::: SUPPLIED DATA

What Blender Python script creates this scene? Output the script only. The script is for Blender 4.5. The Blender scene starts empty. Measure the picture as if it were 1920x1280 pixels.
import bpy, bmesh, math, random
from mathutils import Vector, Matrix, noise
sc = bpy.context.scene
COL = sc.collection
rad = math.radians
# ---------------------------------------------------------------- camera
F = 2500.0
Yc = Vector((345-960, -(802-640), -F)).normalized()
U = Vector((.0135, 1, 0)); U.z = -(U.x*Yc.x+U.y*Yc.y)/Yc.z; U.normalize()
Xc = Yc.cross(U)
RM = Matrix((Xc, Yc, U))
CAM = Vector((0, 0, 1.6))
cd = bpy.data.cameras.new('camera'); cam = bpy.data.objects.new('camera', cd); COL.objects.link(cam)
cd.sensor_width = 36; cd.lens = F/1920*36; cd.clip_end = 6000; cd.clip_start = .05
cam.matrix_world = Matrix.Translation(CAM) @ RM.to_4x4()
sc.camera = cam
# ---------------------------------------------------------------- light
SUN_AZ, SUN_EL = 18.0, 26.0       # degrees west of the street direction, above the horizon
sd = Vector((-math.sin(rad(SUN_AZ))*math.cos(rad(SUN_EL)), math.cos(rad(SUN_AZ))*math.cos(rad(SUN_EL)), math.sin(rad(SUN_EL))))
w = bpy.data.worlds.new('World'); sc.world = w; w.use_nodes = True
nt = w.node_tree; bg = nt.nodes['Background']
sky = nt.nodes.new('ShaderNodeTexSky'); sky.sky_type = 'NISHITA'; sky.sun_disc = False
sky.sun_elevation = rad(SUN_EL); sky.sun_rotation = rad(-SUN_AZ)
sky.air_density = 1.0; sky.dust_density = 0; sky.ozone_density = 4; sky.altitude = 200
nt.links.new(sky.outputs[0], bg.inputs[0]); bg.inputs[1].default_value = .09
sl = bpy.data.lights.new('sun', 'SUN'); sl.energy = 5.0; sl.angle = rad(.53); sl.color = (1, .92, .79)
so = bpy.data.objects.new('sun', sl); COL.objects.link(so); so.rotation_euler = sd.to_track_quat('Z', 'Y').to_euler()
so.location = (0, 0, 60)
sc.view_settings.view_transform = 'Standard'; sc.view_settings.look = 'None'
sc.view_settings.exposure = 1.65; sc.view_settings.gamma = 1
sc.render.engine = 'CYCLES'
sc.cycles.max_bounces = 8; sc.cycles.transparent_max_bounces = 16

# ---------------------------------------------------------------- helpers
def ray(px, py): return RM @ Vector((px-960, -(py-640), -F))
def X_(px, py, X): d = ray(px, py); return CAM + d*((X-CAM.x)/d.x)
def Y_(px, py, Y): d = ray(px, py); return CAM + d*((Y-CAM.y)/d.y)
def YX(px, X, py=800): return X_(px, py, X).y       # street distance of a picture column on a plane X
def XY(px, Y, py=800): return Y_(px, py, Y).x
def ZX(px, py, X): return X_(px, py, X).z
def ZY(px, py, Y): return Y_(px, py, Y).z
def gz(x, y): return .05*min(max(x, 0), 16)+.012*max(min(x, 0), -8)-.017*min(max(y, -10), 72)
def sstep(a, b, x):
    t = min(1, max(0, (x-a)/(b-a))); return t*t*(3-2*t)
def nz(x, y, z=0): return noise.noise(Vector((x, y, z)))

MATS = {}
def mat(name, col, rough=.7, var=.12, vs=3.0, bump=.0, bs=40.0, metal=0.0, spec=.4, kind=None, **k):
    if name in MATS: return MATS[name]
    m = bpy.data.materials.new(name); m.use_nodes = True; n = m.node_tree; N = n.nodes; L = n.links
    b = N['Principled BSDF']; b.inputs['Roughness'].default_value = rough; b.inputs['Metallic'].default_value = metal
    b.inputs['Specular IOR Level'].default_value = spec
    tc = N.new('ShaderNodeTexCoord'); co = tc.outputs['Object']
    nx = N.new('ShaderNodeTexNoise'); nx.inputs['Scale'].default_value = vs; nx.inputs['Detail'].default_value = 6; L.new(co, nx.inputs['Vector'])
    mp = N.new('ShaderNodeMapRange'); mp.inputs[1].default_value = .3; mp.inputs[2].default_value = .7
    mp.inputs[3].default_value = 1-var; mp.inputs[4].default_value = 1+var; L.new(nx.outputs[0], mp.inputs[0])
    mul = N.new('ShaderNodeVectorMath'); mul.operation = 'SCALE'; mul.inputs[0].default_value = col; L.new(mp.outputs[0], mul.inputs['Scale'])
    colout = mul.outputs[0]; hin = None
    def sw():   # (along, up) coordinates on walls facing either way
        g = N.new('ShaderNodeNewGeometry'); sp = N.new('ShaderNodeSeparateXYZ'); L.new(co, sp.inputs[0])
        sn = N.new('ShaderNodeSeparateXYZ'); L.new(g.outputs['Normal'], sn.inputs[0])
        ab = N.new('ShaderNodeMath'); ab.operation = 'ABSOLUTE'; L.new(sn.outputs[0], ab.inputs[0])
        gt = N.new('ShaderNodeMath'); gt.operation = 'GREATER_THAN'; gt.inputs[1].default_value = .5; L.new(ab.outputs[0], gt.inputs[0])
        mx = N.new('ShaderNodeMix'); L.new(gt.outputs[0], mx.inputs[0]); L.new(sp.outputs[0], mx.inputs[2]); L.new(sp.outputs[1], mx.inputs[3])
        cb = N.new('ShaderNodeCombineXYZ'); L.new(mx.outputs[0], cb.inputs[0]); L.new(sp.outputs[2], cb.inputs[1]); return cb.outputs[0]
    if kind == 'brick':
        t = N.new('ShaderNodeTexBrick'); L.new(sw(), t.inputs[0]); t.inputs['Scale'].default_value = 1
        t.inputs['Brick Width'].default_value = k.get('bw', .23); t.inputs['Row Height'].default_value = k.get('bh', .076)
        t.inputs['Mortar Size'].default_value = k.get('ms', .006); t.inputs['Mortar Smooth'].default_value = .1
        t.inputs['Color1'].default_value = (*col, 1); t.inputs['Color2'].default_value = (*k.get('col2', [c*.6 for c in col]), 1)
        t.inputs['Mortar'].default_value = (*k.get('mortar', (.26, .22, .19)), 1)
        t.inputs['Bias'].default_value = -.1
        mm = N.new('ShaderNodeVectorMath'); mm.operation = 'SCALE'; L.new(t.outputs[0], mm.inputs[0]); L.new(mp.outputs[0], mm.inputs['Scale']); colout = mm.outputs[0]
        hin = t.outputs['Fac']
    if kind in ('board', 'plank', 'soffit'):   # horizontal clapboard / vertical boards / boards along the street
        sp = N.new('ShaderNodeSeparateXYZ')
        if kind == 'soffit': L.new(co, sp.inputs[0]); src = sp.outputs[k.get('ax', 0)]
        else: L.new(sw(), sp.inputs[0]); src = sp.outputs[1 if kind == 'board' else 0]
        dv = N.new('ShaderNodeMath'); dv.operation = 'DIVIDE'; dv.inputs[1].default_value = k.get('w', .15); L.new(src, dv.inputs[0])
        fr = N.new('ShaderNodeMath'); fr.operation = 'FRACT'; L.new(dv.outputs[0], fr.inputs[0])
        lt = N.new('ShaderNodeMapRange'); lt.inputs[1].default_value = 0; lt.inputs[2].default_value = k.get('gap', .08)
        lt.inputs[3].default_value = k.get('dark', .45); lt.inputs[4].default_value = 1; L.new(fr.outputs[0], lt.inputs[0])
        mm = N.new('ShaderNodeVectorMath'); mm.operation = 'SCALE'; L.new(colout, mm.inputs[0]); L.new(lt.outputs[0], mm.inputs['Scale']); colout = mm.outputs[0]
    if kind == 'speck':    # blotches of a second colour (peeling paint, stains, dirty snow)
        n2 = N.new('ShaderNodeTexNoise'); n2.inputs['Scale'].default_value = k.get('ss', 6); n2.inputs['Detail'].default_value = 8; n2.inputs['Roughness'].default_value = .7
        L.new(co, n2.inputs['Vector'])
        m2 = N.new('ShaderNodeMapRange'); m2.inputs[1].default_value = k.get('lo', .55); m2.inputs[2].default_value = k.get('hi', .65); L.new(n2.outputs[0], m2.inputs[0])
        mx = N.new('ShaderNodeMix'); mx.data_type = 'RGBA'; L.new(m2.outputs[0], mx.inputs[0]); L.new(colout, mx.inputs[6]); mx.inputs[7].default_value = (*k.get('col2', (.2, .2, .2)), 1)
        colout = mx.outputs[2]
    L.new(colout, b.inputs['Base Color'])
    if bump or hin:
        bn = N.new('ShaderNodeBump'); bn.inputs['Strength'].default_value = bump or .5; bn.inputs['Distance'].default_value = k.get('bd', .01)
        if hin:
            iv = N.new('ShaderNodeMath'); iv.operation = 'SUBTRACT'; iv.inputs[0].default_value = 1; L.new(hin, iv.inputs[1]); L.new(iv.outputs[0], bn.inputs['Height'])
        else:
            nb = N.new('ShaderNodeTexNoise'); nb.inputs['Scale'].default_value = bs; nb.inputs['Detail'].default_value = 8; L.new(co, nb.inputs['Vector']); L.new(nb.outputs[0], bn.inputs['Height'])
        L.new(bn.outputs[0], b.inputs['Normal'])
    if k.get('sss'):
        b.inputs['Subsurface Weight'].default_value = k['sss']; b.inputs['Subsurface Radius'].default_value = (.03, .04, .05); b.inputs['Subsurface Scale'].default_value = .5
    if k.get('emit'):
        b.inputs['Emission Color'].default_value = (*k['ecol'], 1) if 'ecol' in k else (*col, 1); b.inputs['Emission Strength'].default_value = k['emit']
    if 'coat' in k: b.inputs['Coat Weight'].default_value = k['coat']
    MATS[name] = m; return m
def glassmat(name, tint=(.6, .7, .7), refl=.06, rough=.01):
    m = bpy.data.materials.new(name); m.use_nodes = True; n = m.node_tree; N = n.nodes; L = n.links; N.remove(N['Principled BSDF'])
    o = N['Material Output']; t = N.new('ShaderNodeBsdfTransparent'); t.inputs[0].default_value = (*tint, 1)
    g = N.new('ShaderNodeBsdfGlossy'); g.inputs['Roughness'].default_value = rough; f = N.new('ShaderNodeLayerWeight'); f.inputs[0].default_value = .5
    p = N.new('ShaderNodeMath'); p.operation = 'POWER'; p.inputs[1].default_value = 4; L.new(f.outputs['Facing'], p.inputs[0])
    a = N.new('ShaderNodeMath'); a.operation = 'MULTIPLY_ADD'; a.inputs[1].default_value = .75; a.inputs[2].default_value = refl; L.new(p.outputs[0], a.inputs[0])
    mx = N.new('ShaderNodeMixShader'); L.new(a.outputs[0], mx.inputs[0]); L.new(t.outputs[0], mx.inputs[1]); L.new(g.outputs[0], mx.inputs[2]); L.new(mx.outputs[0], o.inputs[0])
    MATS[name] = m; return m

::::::

**PROBLEM**
Within the listing above, copy each line that has the string "picture".

**TASK ANSWER**
What Blender Python script creates this scene? Output the script only. The script is for Blender 4.5. The Blender scene starts empty. Measure the picture as if it were 1920x1280 pixels.
def YX(px, X, py=800): return X_(px, py, X).y       # street distance of a picture column on a plane X